Fed chief issues fresh warning over ‘fiscal cliff’

21 Nov 12
Uncertainty over the US’s future budget plans could be holding back spending and investment and making the financial markets cautious, Federal Reserve chair Ben Bernanke warned last night.

By Nick Mann | 21 November 2012

Uncertainty over the US’s future budget plans could be holding back spending and investment and making the financial markets cautious, Federal Reserve chair Ben Bernanke warned last night.

Speaking in New York, Bernanke called for a speedy resolution to avoid the ‘fiscal cliff’ – the package of automatic tax increases and spending cuts that takes effect on January 1 unless political agreement can be reached on a new spending plan.

He said politicians would also have to agree a fresh increase to the US debt ceiling in the new year. A long-term budget plan was also needed to enable the US to reduce its deficit and ensure longer-term economic growth and stability.

The consequences of failing to reach timely agreement on these areas were severe, he said. The fiscal cliff could send the US economy into recession, and an unresolved debt limit could be even more damaging to economic confidence than when a similar situation arose in the summer of 2011.
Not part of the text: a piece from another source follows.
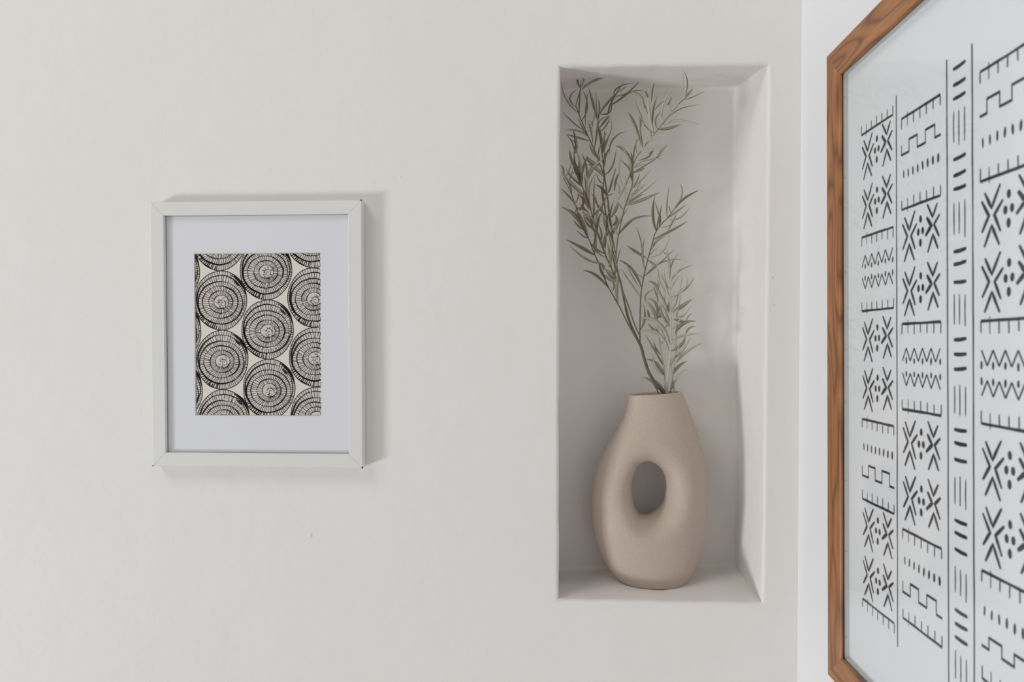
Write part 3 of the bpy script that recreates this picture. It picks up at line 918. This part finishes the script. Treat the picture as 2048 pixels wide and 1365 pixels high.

 ‘Uncertainty about how the fiscal cliff, the raising of the debt limit, and the longer-term budget situation will be addressed appears already to be affecting private spending and investment decisions and may be contributing to an increased sense of caution in financial markets, with adverse effects on the economy,’ Bernanke explained.

‘Continuing to push off difficult policy choices will only prolong and intensify these uncertainties.’

While the details of any deal to avoid the fiscal cliff would be important, Bernanke said economic confidence among the markets and the public would also be influenced by the ability of politicians to reach an agreement with ‘a minimum of uncertainty and delay’.

‘Finding long-term solutions that can win sufficient political support to be enacted may take some time, but meaningful progress toward this end can be achieved now if policymakers are willing to think creatively and work together constructively,’ he said.

Setting federal fiscal policy on a stable path would involve the ratio of debt to gross domestic product ‘eventually’ either stabilising or declining, he added. The US federal budget deficit currently stands at around 7% of GDP but Bernanke noted that analysts have forecast it will remain above 4% of GDP by 2018 and could then increase again.